____ Information shown

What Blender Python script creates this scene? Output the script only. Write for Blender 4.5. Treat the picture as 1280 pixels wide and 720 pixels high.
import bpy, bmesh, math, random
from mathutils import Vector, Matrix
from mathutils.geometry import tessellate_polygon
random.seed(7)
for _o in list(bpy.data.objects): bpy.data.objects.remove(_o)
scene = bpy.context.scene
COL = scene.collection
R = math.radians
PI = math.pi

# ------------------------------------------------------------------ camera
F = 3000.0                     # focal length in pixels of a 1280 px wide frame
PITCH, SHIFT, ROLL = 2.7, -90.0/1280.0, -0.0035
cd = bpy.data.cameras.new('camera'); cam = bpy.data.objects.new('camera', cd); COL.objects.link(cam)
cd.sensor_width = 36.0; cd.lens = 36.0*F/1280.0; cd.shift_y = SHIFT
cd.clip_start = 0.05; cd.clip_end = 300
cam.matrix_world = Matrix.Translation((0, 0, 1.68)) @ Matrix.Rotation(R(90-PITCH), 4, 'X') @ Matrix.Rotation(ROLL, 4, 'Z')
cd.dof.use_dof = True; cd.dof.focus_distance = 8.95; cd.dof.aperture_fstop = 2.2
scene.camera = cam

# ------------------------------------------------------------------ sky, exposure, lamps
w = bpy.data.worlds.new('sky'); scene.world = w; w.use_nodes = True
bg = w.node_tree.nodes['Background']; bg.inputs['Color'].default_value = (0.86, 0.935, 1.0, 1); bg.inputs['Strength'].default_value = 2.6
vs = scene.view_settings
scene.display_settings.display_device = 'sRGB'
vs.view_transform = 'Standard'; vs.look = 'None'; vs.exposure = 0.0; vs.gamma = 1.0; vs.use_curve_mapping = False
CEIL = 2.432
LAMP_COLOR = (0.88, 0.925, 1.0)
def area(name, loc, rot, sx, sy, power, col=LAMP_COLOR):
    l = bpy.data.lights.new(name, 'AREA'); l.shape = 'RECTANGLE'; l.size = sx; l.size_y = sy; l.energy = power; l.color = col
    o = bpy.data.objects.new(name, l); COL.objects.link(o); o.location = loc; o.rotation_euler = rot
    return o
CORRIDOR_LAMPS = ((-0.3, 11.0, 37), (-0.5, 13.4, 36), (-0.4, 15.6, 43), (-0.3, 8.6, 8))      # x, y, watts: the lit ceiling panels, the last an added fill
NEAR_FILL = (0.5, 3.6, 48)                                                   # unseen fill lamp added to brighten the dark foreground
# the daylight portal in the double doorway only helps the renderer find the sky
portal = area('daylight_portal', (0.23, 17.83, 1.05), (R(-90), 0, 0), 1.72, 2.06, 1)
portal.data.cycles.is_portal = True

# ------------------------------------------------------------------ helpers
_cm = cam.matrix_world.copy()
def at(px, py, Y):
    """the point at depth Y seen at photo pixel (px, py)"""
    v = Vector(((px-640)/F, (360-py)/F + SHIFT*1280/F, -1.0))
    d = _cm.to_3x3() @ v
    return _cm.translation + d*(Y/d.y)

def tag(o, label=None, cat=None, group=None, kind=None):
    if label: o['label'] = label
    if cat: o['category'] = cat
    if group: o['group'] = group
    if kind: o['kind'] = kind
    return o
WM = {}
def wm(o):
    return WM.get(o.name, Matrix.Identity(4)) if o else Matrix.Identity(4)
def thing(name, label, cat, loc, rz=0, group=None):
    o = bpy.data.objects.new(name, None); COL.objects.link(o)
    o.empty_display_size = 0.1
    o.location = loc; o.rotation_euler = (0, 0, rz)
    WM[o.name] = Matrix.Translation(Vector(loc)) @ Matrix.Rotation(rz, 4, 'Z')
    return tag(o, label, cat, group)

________

Search the data for "scene". Copy every line that has it.

* Exercise response *
What Blender Python script creates this scene? Output the script only. Write for Blender 4.5. Treat the picture as 1280 pixels wide and 720 pixels high.
scene = bpy.context.scene
COL = scene.collection
scene.camera = cam
w = bpy.data.worlds.new('sky'); scene.world = w; w.use_nodes = True
vs = scene.view_settings
scene.display_settings.display_device = 'sRGB'